Millones de votos no son nada, todo el censo electoral sirve para nada, porque solo basta con que un minúsculo grupo de dirigentes se ponga de acuerdo para que se ignore, equivalente a vaciar por un sanitario, todo el papel que se raya en una jornada electoral.
La democracia menos imperfecta del mundo se supone que es la de Estados Unidos. El año pasado BBC citó un informe en el cual los investigadores Martin Gilens, de la Universidad de Princeton, y Benjamin I. Page, de la Universidad Northwestern, concluyeron que esa democracia iba por mal camino.
El excontratista de la NSA, Edward Snowden, quien filtrara abundante cantidad de información sobre las actividades ilegales de esa agencia, volvió a citarlos en una conferencia registrada por el portal Actualidad RT. En su caso para explicar porqué las leyes que le ponen límites a las violaciones de comunicaciones se resumen en un saludo a la bandera.

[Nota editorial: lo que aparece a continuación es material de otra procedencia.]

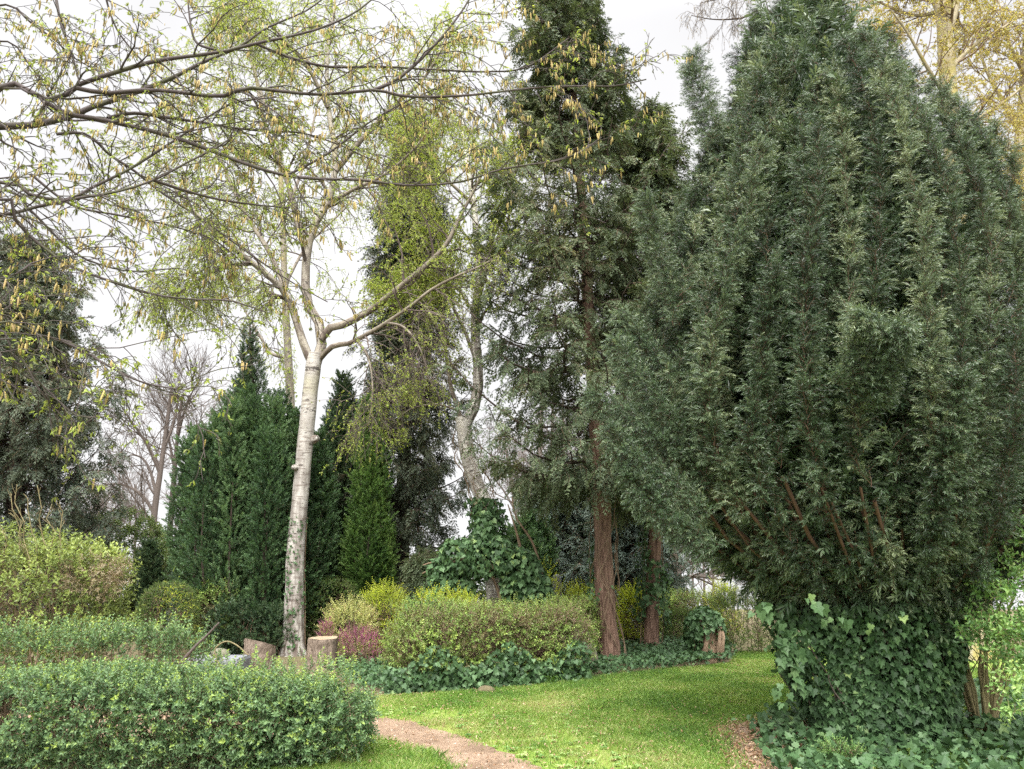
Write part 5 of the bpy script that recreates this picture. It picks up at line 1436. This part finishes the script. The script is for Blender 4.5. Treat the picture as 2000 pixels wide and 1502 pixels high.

Hay dos ejemplos que comprueban la poca importancia que tienen los ciudadanos para las élites y que podemos aplicar al caso colombiano:
El primero tiene que ver con la recesiones económicas globales. Recordemos que las consecuencias de las mismas eran más perjudiciales para el ciudadano promedio, es decir, las clases medias por falta de liquidez y poca capacidad de endeudamiento, además de la imposibilidad para cubrir sus obligaciones y la pérdida de empleo.
Sin embargo, la precaria situación de los pueblos, conocida ampliamente, jamás motivaron a los gobernantes y legisladores. Por el contrario adecuaron las normas para rescatar a los bancos y no al ciudadano. Señalan los investigadores que hoy esas entidades privadas han vuelto a tener la solidez de siempre, mientras que la población jamás se ha recuperado de los efectos de las crisis.
Ejemplos por miles tenemos en Colombia, por ejemplo, el rescate de Davivienda. Uno más cercano fue cuando los subsidios aprobados por el gobierno, a través del Forec, tras el terremoto en Armenia en 1999, se destinaron primero a pagar las deudas que se tenían con los bancos, dejando a los deudores, cerca de cinco mil, sin vivienda, sin subsidio y sin empleo.
El segundo ejemplo práctico tiene que ver con las interceptaciones ilegales, de las que solo conocemos la punta del iceberg en Colombia. Solo una élite era la destinataria de esa información. Se sirvió de ella en gran medida para mantener un control político que a la larga garantizara que nadie más amenazara su poder. ¿Y para qué mantener el poder? Pues para ser el único con quien se pudiera negociar y garantizar la supuesta confianza inversionista. Aunque en el discurso público solo se hablaba de "seguridad nacional".
Violar comunicaciones sometidas a reserva es una actividad cotidiana. El remedio jamás fue acabar con el DAS, porque la interceptación la puede hacer con facilidad otro agente de inteligencia. Solo basta con que reciba una orden de arriba, de la élite.
Lo que sí queda claro es que el ciudadano promedio es vulnerable a que se le violen sus comunicaciones, mientras que el reducido grupo se mantiene protegido.
En ambos ejemplos, de un lado los economistas y del otro los medios de comunicación, hemos comprado el discurso oficial o de élites. En las aulas universitarias se enseña que es más ventajoso rescatar a los bancos que a los ciudadanos y en los medios informativos prevalece y se transmite la creencia de que una chuzada siempre recae sobre un sospechoso de algún delito.
La diferencia es clara. La opinión pública es algo impersonal, solo se refiere a una masa poco pensante, a una voz tenue y cambiante, mientras que el banquero o dirigente político (la élite) son atendidos de inmediato y sus deseos son órdenes, aunque perjudiquen a millones de electores. Para Snowden esta minoría y en particular "las élites económicas tienen 10 veces más influencia sobre las leyes que aprueban los legisladores que la sociedad en general".